Urethane to waterproof map...

Has anyone heard of/had experience with waterproofing paper maps with urethane so they can be more easily be used/transported when kayak camping? Any other techniques for dealing with this issue when your navigational maps aren’t waterproofed?



Tom

Used to use
a paint on sealer that worked pretty darn well. You can get this at any map / chart store. Running charts through a laminating machine really protects them. I had all my Charlottes charts done and it worked out well. Carrying charts on a multi week trip can be tough. I used a tube that rode between my legs in the cockpit.

I have not tried it,
but I heard Thompson’s Water Seal works good.

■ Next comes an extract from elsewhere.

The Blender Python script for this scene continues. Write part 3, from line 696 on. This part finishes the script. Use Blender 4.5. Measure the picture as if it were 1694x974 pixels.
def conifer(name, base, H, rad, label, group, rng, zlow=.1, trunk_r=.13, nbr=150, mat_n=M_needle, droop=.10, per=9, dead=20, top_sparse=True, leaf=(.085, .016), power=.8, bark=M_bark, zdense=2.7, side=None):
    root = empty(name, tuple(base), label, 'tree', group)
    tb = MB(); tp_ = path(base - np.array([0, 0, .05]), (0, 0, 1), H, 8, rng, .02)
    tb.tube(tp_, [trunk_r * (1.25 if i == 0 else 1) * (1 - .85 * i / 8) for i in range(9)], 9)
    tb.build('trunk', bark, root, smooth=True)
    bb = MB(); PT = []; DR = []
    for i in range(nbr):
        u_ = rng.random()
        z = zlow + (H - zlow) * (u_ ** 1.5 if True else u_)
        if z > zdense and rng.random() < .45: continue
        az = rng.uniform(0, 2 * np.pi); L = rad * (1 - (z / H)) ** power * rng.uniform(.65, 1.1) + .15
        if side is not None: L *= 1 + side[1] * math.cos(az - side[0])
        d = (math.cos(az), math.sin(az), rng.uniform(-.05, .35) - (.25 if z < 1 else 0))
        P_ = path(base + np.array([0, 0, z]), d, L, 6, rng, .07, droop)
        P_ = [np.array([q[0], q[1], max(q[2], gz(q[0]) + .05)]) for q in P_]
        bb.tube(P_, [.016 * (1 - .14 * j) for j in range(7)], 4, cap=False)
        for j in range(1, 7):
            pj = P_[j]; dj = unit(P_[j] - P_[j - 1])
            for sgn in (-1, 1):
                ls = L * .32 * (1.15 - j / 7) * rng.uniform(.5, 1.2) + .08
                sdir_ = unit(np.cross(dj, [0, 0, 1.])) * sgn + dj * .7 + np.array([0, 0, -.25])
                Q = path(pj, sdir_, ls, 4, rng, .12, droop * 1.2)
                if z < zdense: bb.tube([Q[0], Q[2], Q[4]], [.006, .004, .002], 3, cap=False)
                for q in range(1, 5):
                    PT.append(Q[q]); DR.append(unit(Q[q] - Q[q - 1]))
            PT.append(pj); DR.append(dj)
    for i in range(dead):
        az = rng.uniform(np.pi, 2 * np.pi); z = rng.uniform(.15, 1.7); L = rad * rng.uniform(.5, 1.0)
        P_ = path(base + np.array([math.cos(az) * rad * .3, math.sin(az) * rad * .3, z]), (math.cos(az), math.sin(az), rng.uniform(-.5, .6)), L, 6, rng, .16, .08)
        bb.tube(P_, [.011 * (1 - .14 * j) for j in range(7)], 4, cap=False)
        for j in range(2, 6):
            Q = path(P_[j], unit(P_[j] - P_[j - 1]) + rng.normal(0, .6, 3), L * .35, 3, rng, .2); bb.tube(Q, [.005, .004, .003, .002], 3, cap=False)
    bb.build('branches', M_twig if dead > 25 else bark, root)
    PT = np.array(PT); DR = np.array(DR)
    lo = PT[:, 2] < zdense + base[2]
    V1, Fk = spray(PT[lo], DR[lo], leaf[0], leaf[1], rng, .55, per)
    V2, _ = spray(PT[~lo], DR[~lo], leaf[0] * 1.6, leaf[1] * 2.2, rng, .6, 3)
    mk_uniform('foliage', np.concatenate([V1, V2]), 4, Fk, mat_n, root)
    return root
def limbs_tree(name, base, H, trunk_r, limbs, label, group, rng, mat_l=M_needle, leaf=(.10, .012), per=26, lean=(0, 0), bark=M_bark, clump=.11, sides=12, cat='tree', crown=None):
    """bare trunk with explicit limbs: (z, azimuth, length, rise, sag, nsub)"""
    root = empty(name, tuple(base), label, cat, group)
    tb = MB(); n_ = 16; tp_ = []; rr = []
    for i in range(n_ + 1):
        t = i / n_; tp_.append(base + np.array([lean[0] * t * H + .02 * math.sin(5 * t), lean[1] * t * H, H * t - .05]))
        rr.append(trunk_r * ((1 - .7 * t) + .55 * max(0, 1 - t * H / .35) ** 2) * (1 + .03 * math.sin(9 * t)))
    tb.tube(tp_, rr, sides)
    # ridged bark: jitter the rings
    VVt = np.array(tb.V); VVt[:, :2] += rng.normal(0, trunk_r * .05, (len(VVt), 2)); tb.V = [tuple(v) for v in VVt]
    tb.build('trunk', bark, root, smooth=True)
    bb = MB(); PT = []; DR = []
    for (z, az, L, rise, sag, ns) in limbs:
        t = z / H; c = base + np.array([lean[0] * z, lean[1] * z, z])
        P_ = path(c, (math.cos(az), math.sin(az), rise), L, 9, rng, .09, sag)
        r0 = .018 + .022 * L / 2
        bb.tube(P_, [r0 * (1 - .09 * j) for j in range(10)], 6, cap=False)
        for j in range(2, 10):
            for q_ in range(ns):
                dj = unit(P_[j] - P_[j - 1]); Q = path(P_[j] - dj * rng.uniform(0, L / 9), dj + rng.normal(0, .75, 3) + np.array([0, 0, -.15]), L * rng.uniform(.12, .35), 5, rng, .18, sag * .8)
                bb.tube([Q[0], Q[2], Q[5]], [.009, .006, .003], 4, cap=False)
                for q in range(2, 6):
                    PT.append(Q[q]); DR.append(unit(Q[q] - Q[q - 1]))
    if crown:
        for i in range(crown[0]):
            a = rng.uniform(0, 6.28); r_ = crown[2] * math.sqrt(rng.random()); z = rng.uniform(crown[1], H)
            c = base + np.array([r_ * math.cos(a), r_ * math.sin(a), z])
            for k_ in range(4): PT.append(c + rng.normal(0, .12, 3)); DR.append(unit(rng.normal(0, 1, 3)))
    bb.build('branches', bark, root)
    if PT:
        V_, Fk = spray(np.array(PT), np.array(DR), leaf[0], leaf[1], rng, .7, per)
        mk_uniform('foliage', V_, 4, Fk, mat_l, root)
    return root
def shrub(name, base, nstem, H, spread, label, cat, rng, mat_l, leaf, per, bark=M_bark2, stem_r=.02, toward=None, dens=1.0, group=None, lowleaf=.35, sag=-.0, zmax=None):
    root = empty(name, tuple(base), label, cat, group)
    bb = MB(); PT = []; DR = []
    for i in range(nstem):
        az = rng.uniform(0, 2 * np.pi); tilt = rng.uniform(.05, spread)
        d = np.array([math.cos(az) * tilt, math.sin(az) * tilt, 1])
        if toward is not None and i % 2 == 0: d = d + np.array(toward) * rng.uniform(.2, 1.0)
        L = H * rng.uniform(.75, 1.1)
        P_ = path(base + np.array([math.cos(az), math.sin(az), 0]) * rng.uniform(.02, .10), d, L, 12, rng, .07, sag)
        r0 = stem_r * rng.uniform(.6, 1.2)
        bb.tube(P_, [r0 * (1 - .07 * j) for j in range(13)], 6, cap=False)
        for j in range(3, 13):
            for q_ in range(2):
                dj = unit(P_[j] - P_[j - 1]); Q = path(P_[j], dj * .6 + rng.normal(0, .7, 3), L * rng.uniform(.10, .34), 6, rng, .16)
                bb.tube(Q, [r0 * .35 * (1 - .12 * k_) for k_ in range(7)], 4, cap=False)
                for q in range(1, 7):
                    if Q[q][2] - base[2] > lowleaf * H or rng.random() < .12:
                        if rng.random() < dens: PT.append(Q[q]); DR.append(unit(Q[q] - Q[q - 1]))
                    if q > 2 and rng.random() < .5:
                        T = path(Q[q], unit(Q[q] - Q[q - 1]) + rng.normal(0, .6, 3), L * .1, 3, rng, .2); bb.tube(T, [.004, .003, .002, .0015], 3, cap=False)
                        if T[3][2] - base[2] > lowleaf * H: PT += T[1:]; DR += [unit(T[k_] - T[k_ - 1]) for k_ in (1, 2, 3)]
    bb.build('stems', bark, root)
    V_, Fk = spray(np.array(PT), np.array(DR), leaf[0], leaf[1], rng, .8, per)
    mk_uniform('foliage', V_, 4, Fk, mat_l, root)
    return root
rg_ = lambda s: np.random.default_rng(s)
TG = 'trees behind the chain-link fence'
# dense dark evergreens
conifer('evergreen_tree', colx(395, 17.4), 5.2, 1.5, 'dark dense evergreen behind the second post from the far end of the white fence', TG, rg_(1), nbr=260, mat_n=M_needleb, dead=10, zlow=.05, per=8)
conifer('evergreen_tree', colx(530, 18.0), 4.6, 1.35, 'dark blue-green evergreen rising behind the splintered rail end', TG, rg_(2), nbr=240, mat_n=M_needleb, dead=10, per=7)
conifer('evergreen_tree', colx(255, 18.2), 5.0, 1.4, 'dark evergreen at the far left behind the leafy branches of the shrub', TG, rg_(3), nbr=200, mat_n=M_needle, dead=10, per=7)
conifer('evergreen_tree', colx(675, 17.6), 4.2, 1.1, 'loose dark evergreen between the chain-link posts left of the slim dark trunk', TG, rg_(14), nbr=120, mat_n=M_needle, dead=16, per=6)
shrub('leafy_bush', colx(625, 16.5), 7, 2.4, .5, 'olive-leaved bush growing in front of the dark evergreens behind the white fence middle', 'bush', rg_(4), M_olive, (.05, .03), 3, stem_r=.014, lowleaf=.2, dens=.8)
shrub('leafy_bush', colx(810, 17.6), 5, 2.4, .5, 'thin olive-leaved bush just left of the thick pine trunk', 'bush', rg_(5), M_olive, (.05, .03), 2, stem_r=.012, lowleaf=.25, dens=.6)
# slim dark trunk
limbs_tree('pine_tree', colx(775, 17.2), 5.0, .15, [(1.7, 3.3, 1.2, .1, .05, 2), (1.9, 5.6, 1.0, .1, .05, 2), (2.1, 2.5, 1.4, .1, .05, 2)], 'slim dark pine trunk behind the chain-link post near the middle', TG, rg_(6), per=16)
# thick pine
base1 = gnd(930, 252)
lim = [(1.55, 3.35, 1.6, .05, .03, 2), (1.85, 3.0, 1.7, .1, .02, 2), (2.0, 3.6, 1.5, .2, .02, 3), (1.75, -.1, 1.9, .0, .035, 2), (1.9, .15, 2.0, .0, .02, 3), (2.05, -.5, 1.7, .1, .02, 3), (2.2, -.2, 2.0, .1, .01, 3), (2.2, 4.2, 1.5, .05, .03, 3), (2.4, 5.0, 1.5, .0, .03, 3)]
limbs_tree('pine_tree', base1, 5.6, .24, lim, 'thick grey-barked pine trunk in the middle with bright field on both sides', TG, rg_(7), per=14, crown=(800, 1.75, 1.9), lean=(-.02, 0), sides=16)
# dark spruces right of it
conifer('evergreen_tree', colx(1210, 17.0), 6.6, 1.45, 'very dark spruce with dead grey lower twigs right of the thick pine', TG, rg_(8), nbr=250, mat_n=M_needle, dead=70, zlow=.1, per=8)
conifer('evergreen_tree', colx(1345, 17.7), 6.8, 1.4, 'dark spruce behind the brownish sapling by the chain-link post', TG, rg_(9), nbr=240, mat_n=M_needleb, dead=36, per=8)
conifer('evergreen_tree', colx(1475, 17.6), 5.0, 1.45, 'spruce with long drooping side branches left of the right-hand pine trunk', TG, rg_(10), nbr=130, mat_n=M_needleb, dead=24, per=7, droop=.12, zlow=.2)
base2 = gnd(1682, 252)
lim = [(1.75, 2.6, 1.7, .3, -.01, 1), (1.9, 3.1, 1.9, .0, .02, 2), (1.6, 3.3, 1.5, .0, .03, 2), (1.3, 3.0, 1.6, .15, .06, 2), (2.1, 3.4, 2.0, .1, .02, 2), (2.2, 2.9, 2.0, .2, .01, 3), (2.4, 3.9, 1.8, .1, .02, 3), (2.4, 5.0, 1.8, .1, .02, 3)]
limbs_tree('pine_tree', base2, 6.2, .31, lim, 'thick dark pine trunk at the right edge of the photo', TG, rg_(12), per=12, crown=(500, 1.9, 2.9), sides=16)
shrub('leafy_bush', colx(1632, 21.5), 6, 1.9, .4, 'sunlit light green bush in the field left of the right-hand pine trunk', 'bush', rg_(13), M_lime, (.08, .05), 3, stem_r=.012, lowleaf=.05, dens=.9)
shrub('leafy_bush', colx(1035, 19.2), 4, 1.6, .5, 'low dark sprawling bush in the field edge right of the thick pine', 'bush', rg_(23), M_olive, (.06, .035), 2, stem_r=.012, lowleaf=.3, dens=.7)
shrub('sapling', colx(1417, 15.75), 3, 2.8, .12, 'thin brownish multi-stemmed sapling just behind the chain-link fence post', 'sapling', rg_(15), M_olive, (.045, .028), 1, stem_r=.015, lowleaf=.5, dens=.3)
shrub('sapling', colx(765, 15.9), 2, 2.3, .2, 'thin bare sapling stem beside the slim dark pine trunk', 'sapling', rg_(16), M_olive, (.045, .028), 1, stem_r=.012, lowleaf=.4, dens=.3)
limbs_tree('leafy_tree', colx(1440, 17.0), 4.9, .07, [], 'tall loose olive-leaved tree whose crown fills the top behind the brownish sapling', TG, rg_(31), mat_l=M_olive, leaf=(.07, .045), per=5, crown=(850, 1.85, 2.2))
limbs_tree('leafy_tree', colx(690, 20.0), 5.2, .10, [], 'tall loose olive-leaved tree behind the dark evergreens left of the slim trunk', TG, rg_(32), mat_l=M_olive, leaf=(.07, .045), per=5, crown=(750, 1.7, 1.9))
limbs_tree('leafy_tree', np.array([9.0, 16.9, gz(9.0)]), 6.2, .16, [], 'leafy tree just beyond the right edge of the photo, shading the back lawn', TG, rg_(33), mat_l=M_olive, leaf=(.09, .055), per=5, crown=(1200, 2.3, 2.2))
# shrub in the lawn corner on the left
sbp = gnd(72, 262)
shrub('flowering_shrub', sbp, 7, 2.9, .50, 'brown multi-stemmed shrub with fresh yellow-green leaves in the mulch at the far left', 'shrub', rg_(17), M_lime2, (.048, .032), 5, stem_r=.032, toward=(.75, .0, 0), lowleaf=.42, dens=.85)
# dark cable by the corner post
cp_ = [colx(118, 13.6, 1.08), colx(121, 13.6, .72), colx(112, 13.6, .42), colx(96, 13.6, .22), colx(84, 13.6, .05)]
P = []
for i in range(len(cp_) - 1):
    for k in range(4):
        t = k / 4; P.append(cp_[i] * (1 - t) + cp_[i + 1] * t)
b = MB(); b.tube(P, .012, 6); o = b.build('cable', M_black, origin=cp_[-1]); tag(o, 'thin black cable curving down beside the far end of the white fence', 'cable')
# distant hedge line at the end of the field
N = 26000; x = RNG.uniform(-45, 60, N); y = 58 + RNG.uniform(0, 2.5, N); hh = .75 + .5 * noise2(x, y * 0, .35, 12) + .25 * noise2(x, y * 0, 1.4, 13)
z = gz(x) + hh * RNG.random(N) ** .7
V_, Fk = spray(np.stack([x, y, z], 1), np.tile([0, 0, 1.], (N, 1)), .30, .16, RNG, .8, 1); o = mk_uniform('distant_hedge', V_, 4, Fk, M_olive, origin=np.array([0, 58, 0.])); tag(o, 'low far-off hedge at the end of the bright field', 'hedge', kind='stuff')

I think this is something that could be found in any hardware store.

Watersealer
I’ve used spray-on watersealer (Thompson’s, Scotch-Guard, Cami) with great success. Heavily spray both sides and let it dry on a clothelines or coat hanger (about 5 minutes). Rolls and folds easily plus you can use a regular pencil or ballpoint pen to make notations.



Stay safe on the water

Thompsons
I’ve used Thonpsons. It doesnotmake the mapwaterproof, just resistant. A complete dunking can still cause the paper to breakdown.



I had the same experience with spray on plastic coating, varnish, laquer or any of that stuff. Makes it resistant, notwaterproof.



I haven’t tried Map Proof. It may work better.



I think the best way is lamination, but that costs $$$.

Thompsons is waterproof
I took the time to thoroughly saturate my maps for the boundary waters. The were rained on, dunked, and fell in the bilge. They survived with all my markings on them and are still sitting on my shelf for reminicing 4 years later.



Agree that if you only spray a quick coating that they won’t hold up as well. You need to saturate the paper from both sides, and I put a second coat on to be sure.

Randy

my mileage was different.
I saturate my maps with Thompsons. Brushing liberal coats on BOTH sides. Then hang them to dry. You can’t get more Thompsons on them unless they are dunked.



On a trip down the Missinaibi I flipped. That night while drying them out I noticed the paper was starting get soft.

Maybe a difference in the delivery
I used the aerosol and you used the brush on. Maybe it penetrated differently. Also, the formulation may be different if for example yours was say for concrete and mine was for wood.



Anyway easy to test. Just try it out and if it fails use a map bag.

Randy

I prefer to laminate
What has worked best for me (river tripping) is to run copies off the maps of my route on 8 X 11’s, and then laminating them. Each page is numbered and all basic notes are written with a sharpie. The master maps are sealed up in a dry bag and my notes are transferred to them each night. The laminated maps are kept in a clear map holder and clipped to my pack in front of me while I paddle. Seems to work ok and is very inexpensive. I have a couple sets that I borrowed out and have survived two Canadian river trips in pretty good shape.

print on waterproof paper
I have had success with coastal touring by printing my own maps using “adventure paper” sold under a national geographic brand. It prints with regular color printer ink and maintains waterproof/ink fastness. I usually keep them in a ziplock bag but they have been subject unprotected to rain, spray and dunking in fresh and salt water. Some mild fading of ink but “takes a licking and keeps on ticking”. Using TOPO software I can customize my maps to the area/view I want, put on waypoints and routings, etc.

Verde River
I took a group to the Verde River Race and to ensure that no one got lost I bought a USGS map of the river, cut it to size, marked Lat/Lon, scale of miles, notes on local features etc. Then I took it to the local photocopy store (Kinkos, Alphagraphics, etc) and told them to make me a half-dozen color copies, laminate them and punch a lanyard hole.



I also explained exactly what they were for so they could make suggestions, ensure that the laminating was waterproof, that the lanyard hole wouoldn’t allow water to seep in or tear out etc.



For about $2 each, I had maps for the group and I marked the various put-ins, take outs etc so if we got separated, we’d have the same places to find.



I do the same when we lake paddle, only I use cheaper maps and waterproofing being a double zi-lock bag with tape and the put-ins & assembly points carefully marked.



Of course, this works only if you first teach the group basic map-reading.



But I find that if it is important, let the professionals laminate it.